In the Triune universe, humanity went to war with Heaven and Hell. In the end, there was a stalemate and all three signed a peace treaty at Pavonis Station, a large space station in orbit above Pavonis III. To get an idea of what enforcers do, here are some excerpts from the treaty:

From the various authorities of man in its universe, collectively engaged in union as the Economic Hegemony of Authorities, the various authorities of angel in its universe, collectively engaged in union as the Armies of Heaven, and the various authorities of devil in its universe, collectively engaged in union as the Armies of Hell;

Whereas the Armies of Heaven and the Armies of Hell, engaged in war against each other and, upon access to the universe of man, having engaged in war against the Hegemony to secure man’s allegiance against the other;

Whereas, both the Armies of Heaven and the Armies of Hell having having ceased military operations against the Economic Hegemony of Authorities and against each other within the universe of man;

Having agreed therefore to a cessation of the state of war between the Economic Hegemony of Authorities and themselves, who have appointed dignitaries who, after representation of their full authority, found in good and due form, have agreed to the following:

Article one: The Economic Hegemony of Authorities shall have sole authority within the universe of man and the Armies of Heaven and the Armies of Hell will respect that authority. The Economic Hegemony of Authorities will respect the authority of Heaven and Hell in their respective universes.


Article three: The Armies of Heaven and the Armies of Hell shall take the necessary steps to remove members of their universes currently within the universe of man; and the Economic Hegemony of Authorities shall take the necessary steps to remove members of its universe currently within the universes of angel and devil. Angel, devil, and human shall not travel, reside, or otherwise appear in a universe other than their original universe without express consent of the powers recognized in Article One of this Treaty.


Article nine: The Economic Hegemony of Authorities shall have the right to enforce the provisions and articles of this Treaty in a manner consistent with its laws, traditions, and regulations so long as it does not violate any of the provisions and articles of this Treaty in the course of enforcement.

In other words, the PCs enforce the Treaty. They run around the Hegemony, arresting angels, devils, and their human sympathizers. What other game expects you to arrest an angel?

Is Continued African Corruption Racist?

We’ve been writing setting material for Triune, including descriptions of nations in the future. Since the game focuses on enforcing the Anti-Church Act that makes all religions illegal, and since players take roles as police, we need to describe how nations deal with all of this.

When describing central and west African nations, we tried to think 1) what would they be line in the future, and 2) what would make for interesting gameplay. We settled on a continuation of the corruption and internecine warfare that plagues the continent today. There doesn’t seem to be an end to the corruption in sight, and it would make for good conflicts in the game.

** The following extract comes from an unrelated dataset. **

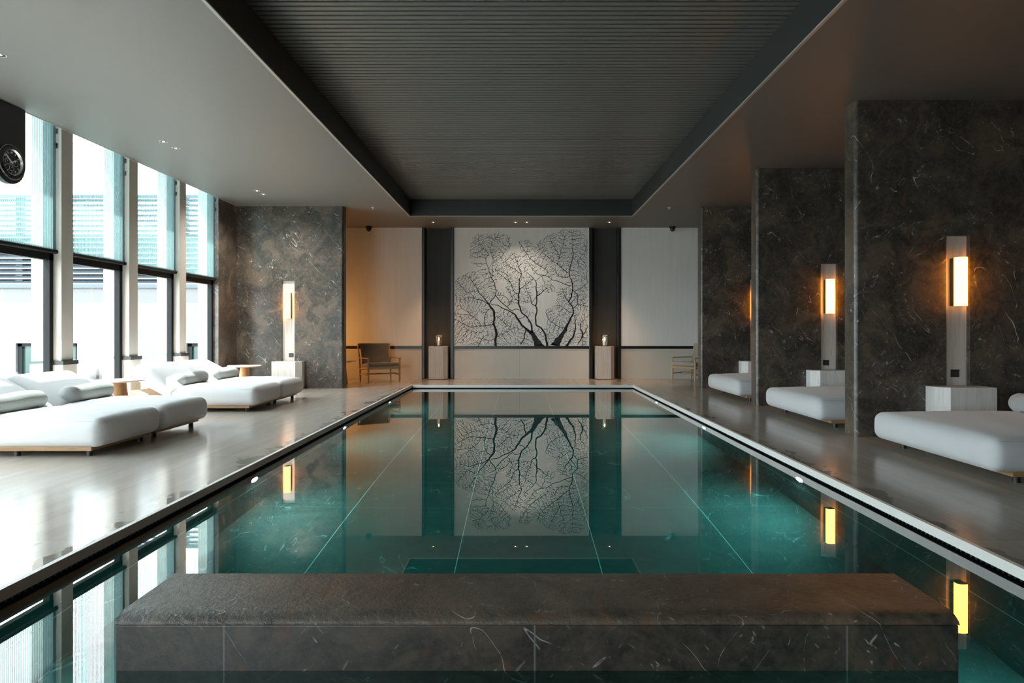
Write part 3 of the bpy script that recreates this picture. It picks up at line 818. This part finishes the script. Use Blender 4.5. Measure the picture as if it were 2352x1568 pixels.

Now, we’re wondering if that’s racist. Are we predicting the same kind of instability in other regions? No–Asian and White nations are stable. Are we assuming nations like Chad and Burundi will never get their act together? For the purposes of a game, yes. Are we predicting and assuming just because these nations are mostly black?

Our answer is no, not at all. First, we’re not making predictions–we’re writing a science fiction roleplaying game setting. Science fiction doesn’t try to predict the future; it tries to entertain by creating a possible future.

Second, the reality is that many African nations are incredibly corrupt. This isn’t news nor a contested, unproven idea. It’s a fact. We are simply using that fact in creating our game setting.

To answer the question we posed in the title, we believe that having African nations still struggle with tribalism and corruption in our futuristic setting is not racist. We aren’t making any judgment calls on the people of Africa. Besides the fact that this is just a game, the currently corrupt African nations don’t seem to be on the road to improvement. It makes sense to depict them this way.